For Giambi, this has been a bad week in an ugly saga. But for baseball, it's actually a great break.

Steroid use is the biggest blight on the game. And the guiltiest party in the charade is the players' union. In March, Sen. John McCain (R-Ariz.) called union president Don Fehr before his Commerce Committee and staged a 2 1/2-hour public flogging. Expert witnesses and leaders from other sports were called to expose the union's sophistic arguments in blocking the kind of thorough drug-testing that most other major sports already have.

Fehr went away properly chastened on the one area in which his union has disgraced itself. "I understand your words," Fehr said to McCain, "and I understand the mood of the rest of this hearing."

Still, in the face of powerful agents and star players who want to keep their fake muscles at all costs, even the best intentioned people need fresh ammunition to keep up the fight against steroids. Now, everybody has a belt full of fresh bullets.

"I've been saying for many months that I instituted a very tough program in the minor leagues on steroids in 2001. We need that program at the major league level," Commissioner Bud Selig yesterday said after speaking in Washington about the return of baseball to the nation's capital. "This is just another manifestation of why we need that right away. My only reaction is we're going to leave no stone unturned until we have that policy in place by spring training 2005."

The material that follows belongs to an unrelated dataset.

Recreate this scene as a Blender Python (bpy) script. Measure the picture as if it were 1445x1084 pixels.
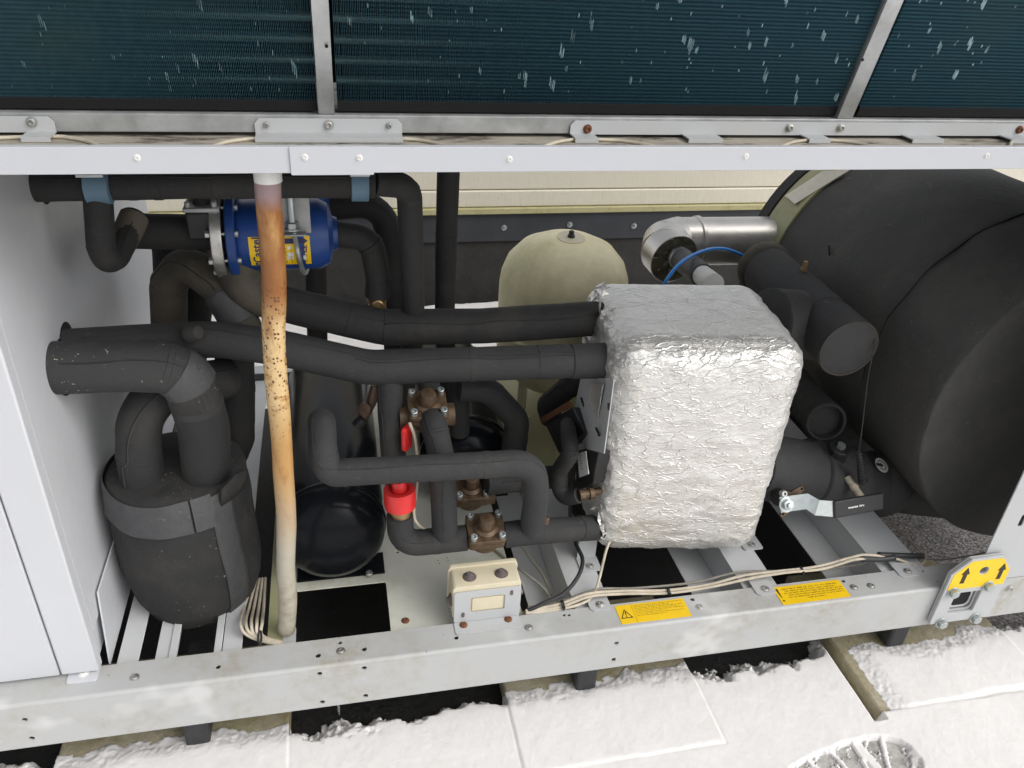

There is no need to turn over stones. This issue is obvious. Every player, agent and union executive should realize it. Baseball is in the midst of a glorious renaissance on the field. But if this popularity is bought at the price of the honor of the sport and the health of its players, then it is not worth a fraction of the grim price that is being paid.

Jason Giambi has sacrificed his reputation, his place in sports history and perhaps even the $80 million that remains on his contract if the Yankees can find a way to void it. At least his humiliation can come in a good cause if his physical deterioration and endangered career become a rallying point for the radically improved drug program that baseball desperately needs.